Moseley Braun was the first African-American woman elected to the US Senate — in 1992 — and the first female senator from her home state of Illinois.
“It was life-changing,” she told CNN in a recent interview. “I wasn’t setting out to be a ‘first’ anything. It was an accident of history.”
Moseley Braun was born in Chicago in 1947. As a teenager, she staged a sit-in at a segregated restaurant and marched for civil rights with Dr. Martin Luther King, Jr.
After obtaining her degree in political science at the University of Illinois and studied law at the University of Chicago, Moseley Braun worked in the US Attorney’s office from 1973-1977. Putting her political science studies to work, the Democrat served in the Illinois House for a decade beginning in 1978.
Clarence Thomas’ dramatic 1991 Supreme Court confirmation hearings spurred Moseley Braun to train her sights on Washington. She was upset by Thomas’ confirmation, and she was incensed by incumbent Sen. Alan Dixon’s support for the justice during the campaign.
One of Moseley Braun’s campaign slogans was: “We don’t need another arrogant rich guy in the Senate.”
Fifty-three percent of Illinois voters agreed with her, electing her to the US Senate in 1992, the chamber’s “Year of the Woman.”
“I cannot escape the fact that I come to the Senate as a symbol of hope and change. Nor would I want to, because my presence in and of itself will change the US Senate,” she said at the time.
Moseley Braun also was the first woman to serve on the Finance Committee — after Sen. Tom Daschle gave up his seat — and also served on the powerful Judiciary Committee, the same committee that Thomas appeared before during his Supreme Court confirmation.
She was not only a black woman in an “arrogant rich” man’s world, but she was serving on some its most powerful public platforms.
“I didn’t see the roadblocks as a function of being black or being a woman. I put one foot in front of the other,” she told CNN. “I’ve always been comfortable with the skin I’m in.”
But a shadow of campaign finance controversy lingered over Moseley Braun’s 1998 reelection campaign. While she was never punished for any finance discrepancies, a few percentage points-worth of doubt at the polls was enough to cost her the election.
After that, President Bill Clinton made her the ambassador to New Zealand and Samoa, where she served from 1999 to 2001.
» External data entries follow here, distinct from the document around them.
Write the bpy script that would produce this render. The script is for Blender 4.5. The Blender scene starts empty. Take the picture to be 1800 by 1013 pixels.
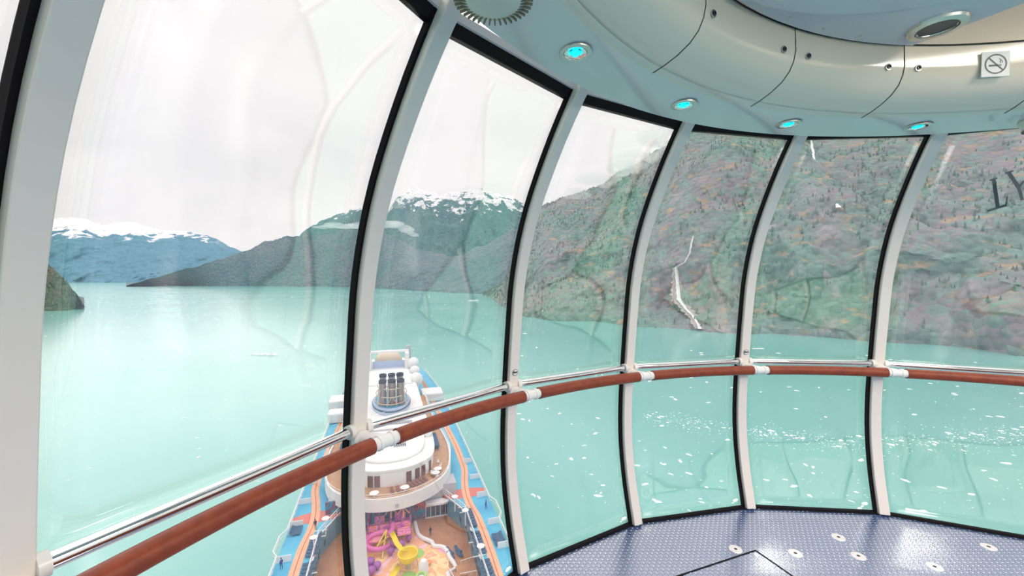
import bpy, math, random
from math import sin, cos, pi, radians, sqrt, atan2, hypot
from mathutils import Vector, noise, Matrix
from mathutils.bvhtree import BVHTree
random.seed(7)
S = bpy.context.scene
COL = S.collection

# ------------------------------------------------------------------ camera
CAM = Vector((-1.814, 0.11, 1.6))
F, PITCH = 714.0, radians(1.73)
cd = bpy.data.cameras.new('camera'); cam = bpy.data.objects.new('camera', cd); COL.objects.link(cam)
cam.location = CAM; cam.rotation_euler = (radians(90) - PITCH, 0, 0)
cd.sensor_width = 36; cd.lens = 36 * F / 1800; cd.clip_start = .02; cd.clip_end = 40000
S.camera = cam
S.view_settings.view_transform = 'Standard'; S.view_settings.look = 'None'
S.view_settings.exposure = 0.25; S.view_settings.gamma = 1; S.view_settings.use_curve_mapping = False
S.cycles.max_bounces = 8; S.cycles.diffuse_bounces = 4; S.cycles.glossy_bounces = 4
S.cycles.transparent_max_bounces = 16; S.cycles.caustics_reflective = False; S.cycles.caustics_refractive = False
S.cycles.sample_clamp_indirect = 6; S.cycles.volume_bounces = 4

# ------------------------------------------------------------------ world: overcast sky with soft grey banks
W = bpy.data.worlds.new('overcast_sky'); S.world = W; W.use_nodes = True
nt = W.node_tree; N = nt.nodes; N.clear(); L = nt.links
def nn(t, **k):
    n = N.new(t)
    for a, b in k.items(): setattr(n, a, b)
    return n
out = nn('ShaderNodeOutputWorld'); bg = nn('ShaderNodeBackground'); tc = nn('ShaderNodeTexCoord')
mp = nn('ShaderNodeMapping'); mp.inputs['Scale'].default_value = (1.0, 1.0, 3.2); L.new(tc.outputs['Generated'], mp.inputs[0])
n1 = nn('ShaderNodeTexNoise'); n1.inputs['Scale'].default_value = 2.1; n1.inputs['Detail'].default_value = 6; n1.inputs['Roughness'].default_value = .45
n1.inputs['Distortion'].default_value = .5
L.new(mp.outputs[0], n1.inputs['Vector'])
r1 = nn('ShaderNodeValToRGB'); e = r1.color_ramp.elements
e[0].position = .36; e[0].color = (.79, .745, .755, 1); e[1].position = .62; e[1].color = (.93, .865, .862, 1)
L.new(n1.outputs[0], r1.inputs[0])
sx = nn('ShaderNodeSeparateXYZ'); L.new(tc.outputs['Generated'], sx.inputs[0])
rr = nn('ShaderNodeValToRGB'); e = rr.color_ramp.elements
e[0].position = .0; e[0].color = (1, 1, 1, 1); e[1].position = .7; e[1].color = (1, 1, 1, 1)
a = e.new(.10); a.color = (.25, .25, .25, 1); a = e.new(.22); a.color = (.05, .05, .05, 1); a = e.new(.38); a.color = (.55, .55, .55, 1)
L.new(sx.outputs['Z'], rr.inputs[0])
mx = nn('ShaderNodeMixRGB'); mx.inputs['Color2'].default_value = (.96, .885, .882, 1)
L.new(rr.outputs[0], mx.inputs['Fac']); L.new(r1.outputs[0], mx.inputs['Color1'])
zr = nn('ShaderNodeMapRange'); L.new(sx.outputs['Z'], zr.inputs[0]); zr.inputs[1].default_value = .55; zr.inputs[2].default_value = .95; zr.inputs[3].default_value = 1; zr.inputs[4].default_value = 1.9
L.new(zr.outputs[0], bg.inputs['Strength'])     # an overcast sky is brightest overhead
L.new(mx.outputs[0], bg.inputs['Color']); bg.inputs['Strength'].default_value = 1.02
L.new(bg.outputs[0], out.inputs['Surface'])
W.cycles_visibility.camera = True
# veiled sun, high behind the clouds off the port quarter
sd = bpy.data.lights.new('veiled_sun', 'SUN'); sd.energy = .34; sd.angle = radians(40); sd.color = (1, .96, .92)
so = bpy.data.objects.new('veiled_sun', sd); COL.objects.link(so); so.rotation_euler = (radians(70), 0, radians(180 + 38))

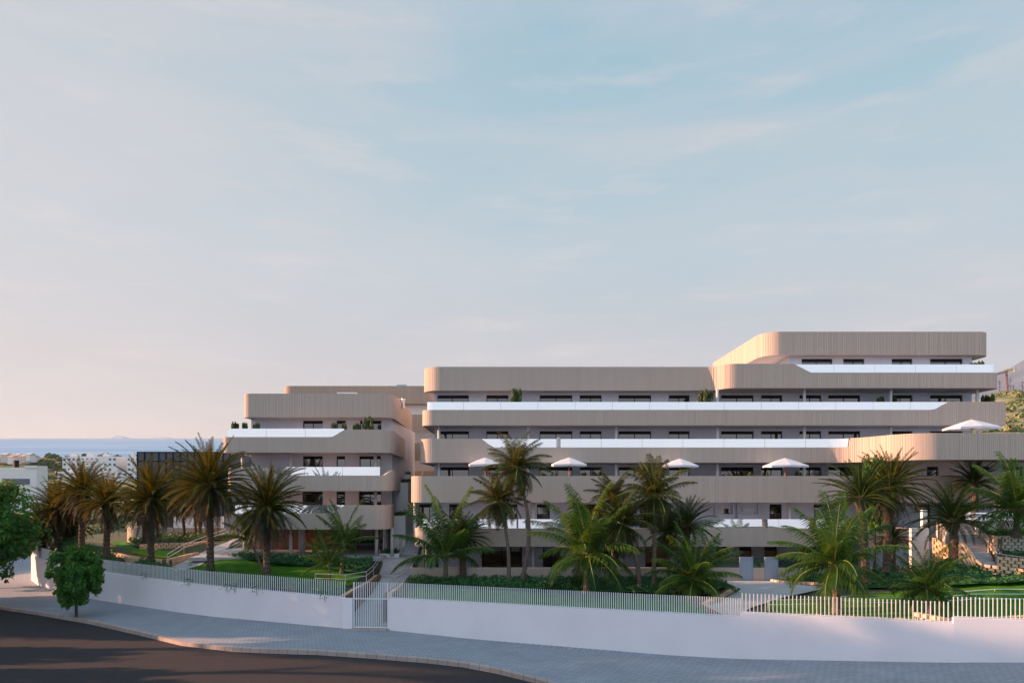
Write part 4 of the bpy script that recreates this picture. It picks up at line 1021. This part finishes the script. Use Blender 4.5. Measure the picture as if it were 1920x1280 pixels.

In December 2003, Moseley Braun announced that she was running for president. Her campaign was short-lived, and she dropped out of the race days before the Iowa caucuses, endorsing Howard Dean. She ran for mayor of Chicago in 2010, losing to Rahm Emanuel.
Taking a break from politics, she founded Good Food Organics in 2005. The company’s Ambassador Organics sells organic coffee, tea, olive oil and cocoa — a sweet transition from a very public life as a political groundbreaker.